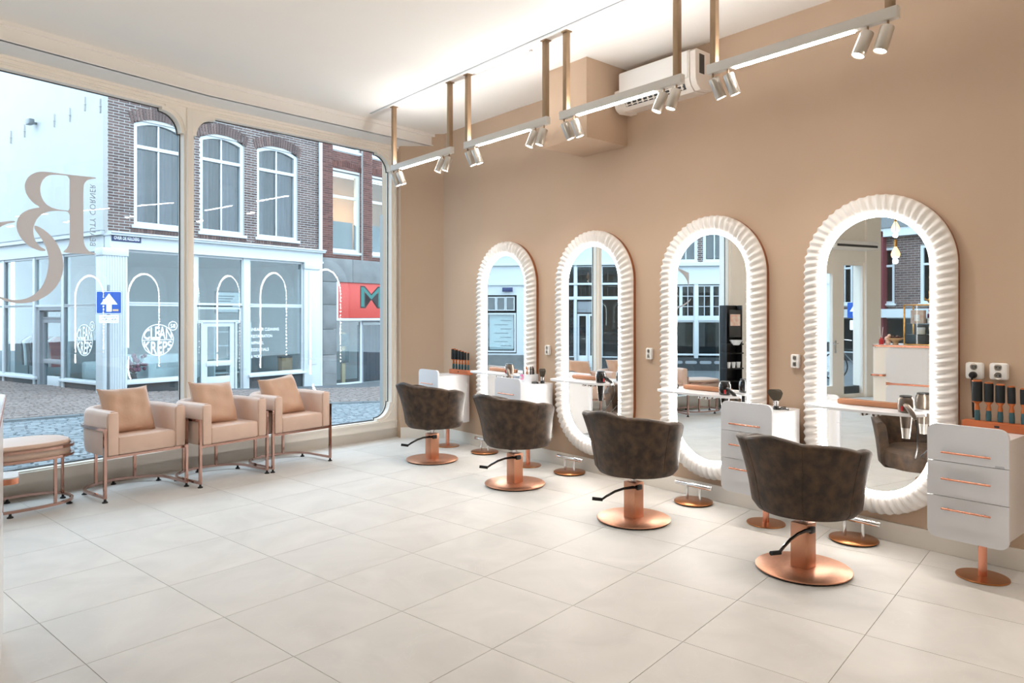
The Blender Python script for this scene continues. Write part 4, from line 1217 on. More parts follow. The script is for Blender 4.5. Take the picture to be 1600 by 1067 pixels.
def oval_logo(root, c, z, rx, rz, y):
    """round shop emblem: ring, bar and two words bent to fill the oval"""
    n = 40
    ring = MB().ring([(c + (rx - .05 * rx) * math.cos(2 * PI * k / n), z + (rz - .05 * rz) * math.sin(2 * PI * k / n)) for k in range(n)], [(c + rx * math.cos(2 * PI * k / n), z + rz * math.sin(2 * PI * k / n)) for k in range(n)], y - .002, y, 'y')
    ring.box(c - rx * .95, c + rx * .95, y - .002, y, z - .02 * rz, z + .02 * rz)
    part('emblem', ring, 'sign_white', root, label='white oval emblem on the shop glass')
    def up(u, w):
        t = 2 * u - 1; return u, .10 + w * .9 * math.sqrt(max(.02, 1 - (t * .88) ** 2)) - .02
    def dn(u, w):
        t = 2 * u - 1; h = .9 * math.sqrt(max(.02, 1 - (t * .88) ** 2)); return u, -.08 - h * (1 - w)
    flat_text('CLEAN', c - rx * .88, c + rx * .88, z, z + rz * .9, y - .001, 'sign_white', root, 'emblem_word', .02, warp=up)
    flat_text('KREPS', c - rx * .88, c + rx * .88, z, z + rz * .9, y - .001, 'sign_white', root, 'emblem_word', .02, warp=dn)
    cx, cz, r2 = c + rx * .95, z + rz * .88, .30
    part('emblem', MB().ring([(cx + r2 * rx * .85 * math.cos(2 * PI * k / 24), cz + r2 * rz * .85 * math.sin(2 * PI * k / 24)) for k in range(24)], [(cx + r2 * rx * math.cos(2 * PI * k / 24), cz + r2 * rz * math.sin(2 * PI * k / 24)) for k in range(24)], y - .002, y, 'y'), 'sign_white', root)
    flat_text('58', cx - r2 * rx * .55, cx + r2 * rx * .55, cz - r2 * rz * .42, cz + r2 * rz * .42, y - .001, 'sign_white', root, 'emblem_word', .01)

# ================================================================== CORNER SHOP ACROSS THE STREET
AFP = (3.24, 16.28); AFA = R(12)
shop = thing('corner_shop', 'corner house across the street with white shop front and brown brick upper floor', 'building', (AFP[0], AFP[1], 0), AFA)
W3 = [(.24, 1.33), (1.68, 2.78), (3.11, 4.27)]
zs_, ze_, sp_r, ri_ = 3.36, 5.5, 5.50, .14
holes = [(a, b, zs_, 5.58) for a, b in W3]
S0, S1 = -.27, 4.92
part('brick_backing', wall_with(MB(), S0, S1, 3.1, 9.0, holes, 0, .22), 'mortar', shop)
o = part('brickwork', brick_mb(S0, S1, 3.2, 8.4, [(a, b, zs_ - .02, sp_r + .1) for a, b in W3], 0), 'brick_brown', shop, label='brown brick courses with pale joints'); o['kind'] = 'stuff'
for a, b in W3:
    o = part('brick_arch', soldier(a, b, sp_r, ri_, 0), 'brick_brown', shop); o['kind'] = 'stuff'
    o = part('brick_apron', soldier(a, b, 3.195, 0, 0, .11, .062, 0, .014), 'brick_brown', shop); o['kind'] = 'stuff'
for i, (a, b) in enumerate(W3):
    sash(shop, a, b, zs_, sp_r, ri_, 5.04, .09, label=['left arched upstairs window of the corner house', 'middle arched upstairs window of the corner house', 'right arched upstairs window of the corner house'][i], curtains=[(a - .1, a + .36, 'curtain'), (b - .46, b + .1, 'curtain'), (a + .3, b - .4, 'curtain_dark')])
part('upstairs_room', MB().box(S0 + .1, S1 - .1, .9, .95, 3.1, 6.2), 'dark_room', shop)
# fascia and shop front
fa = MB(); fa.box(S0, S1 + .05, -.10, .15, 2.83, 3.12); fa.box(S0 - .02, S1 + .07, -.2, .15, 3.10, 3.15); fa.box(S0 - .02, S1 + .07, -.24, .0, 3.145, 3.175); fa.box(S0, S1 + .05, -.14, -.1, 2.83, 2.87)
part('fascia', fa, 'ext_paint', shop)
pf = MB(); pf.rbox(-.42, .05, -.14, .2, -.55, 2.84, .01)
for k in range(9): pf.tube([(-.385 + k * .05, -.142, -.15), (-.385 + k * .05, -.142, 2.72)], .014, 8)
pf.rbox(-.44, .07, -.17, .2, 2.68, 2.84, .01); pf.rbox(-.44, .07, -.17, .2, -.55, -.16, .01)
part('fluted_pilaster', pf, 'ext_paint', shop, label='white fluted corner pilaster')
pe = MB(); pe.rbox(4.40, 4.90, -.10, .2, -.6, 2.84, .01); pe.rbox(4.52, 4.78, -.12, -.09, .2, 2.6, .008); pe.rbox(4.38, 4.92, -.14, .2, 2.66, 2.84, .01)
part('end_pilaster', pe, 'ext_paint', shop)
glazed(shop, .05, 1.36, .08, 1.72, .0, .05, label='lower shop pane with white oval emblem')
glazed(shop, .05, 1.36, 1.70, 2.83, .0, .05)
part('shop_sill', MB().rbox(.03, 1.4, -.12, .05, .03, .09, .008), 'ext_paint', shop)
part('stall_riser', MB().box(.04, 1.55, -.03, .1, -.7, .035), 'dark_stone', shop)
part('door_post', MB().rbox(1.36, 1.58, -.06, .12, -.5, 2.84, .008), 'ext_paint', shop)
glazed(shop, 1.58, 2.74, 1.70, 2.83, .0, .05)
glazed(shop, 1.60, 2.72, 1.31, 1.66, .05, .05)
glazed(shop, 1.58, 1.76, -.3, 1.33, .05, .04); glazed(shop, 2.56, 2.74, -.3, 1.33, .05, .04)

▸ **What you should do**
Return exactly what appears from the opening line of the material through the line with "flat_text('58', cx - r2", apart from the pictures.

▸ **Response below**
The Blender Python script for this scene continues. Write part 4, from line 1217 on. More parts follow. The script is for Blender 4.5. Take the picture to be 1600 by 1067 pixels.
def oval_logo(root, c, z, rx, rz, y):
    """round shop emblem: ring, bar and two words bent to fill the oval"""
    n = 40
    ring = MB().ring([(c + (rx - .05 * rx) * math.cos(2 * PI * k / n), z + (rz - .05 * rz) * math.sin(2 * PI * k / n)) for k in range(n)], [(c + rx * math.cos(2 * PI * k / n), z + rz * math.sin(2 * PI * k / n)) for k in range(n)], y - .002, y, 'y')
    ring.box(c - rx * .95, c + rx * .95, y - .002, y, z - .02 * rz, z + .02 * rz)
    part('emblem', ring, 'sign_white', root, label='white oval emblem on the shop glass')
    def up(u, w):
        t = 2 * u - 1; return u, .10 + w * .9 * math.sqrt(max(.02, 1 - (t * .88) ** 2)) - .02
    def dn(u, w):
        t = 2 * u - 1; h = .9 * math.sqrt(max(.02, 1 - (t * .88) ** 2)); return u, -.08 - h * (1 - w)
    flat_text('CLEAN', c - rx * .88, c + rx * .88, z, z + rz * .9, y - .001, 'sign_white', root, 'emblem_word', .02, warp=up)
    flat_text('KREPS', c - rx * .88, c + rx * .88, z, z + rz * .9, y - .001, 'sign_white', root, 'emblem_word', .02, warp=dn)
    cx, cz, r2 = c + rx * .95, z + rz * .88, .30
    part('emblem', MB().ring([(cx + r2 * rx * .85 * math.cos(2 * PI * k / 24), cz + r2 * rz * .85 * math.sin(2 * PI * k / 24)) for k in range(24)], [(cx + r2 * rx * math.cos(2 * PI * k / 24), cz + r2 * rz * math.sin(2 * PI * k / 24)) for k in range(24)], y - .002, y, 'y'), 'sign_white', root)
    flat_text('58', cx - r2 * rx * .55, cx + r2 * rx * .55, cz - r2 * rz * .42, cz + r2 * rz * .42, y - .001, 'sign_white', root, 'emblem_word', .01)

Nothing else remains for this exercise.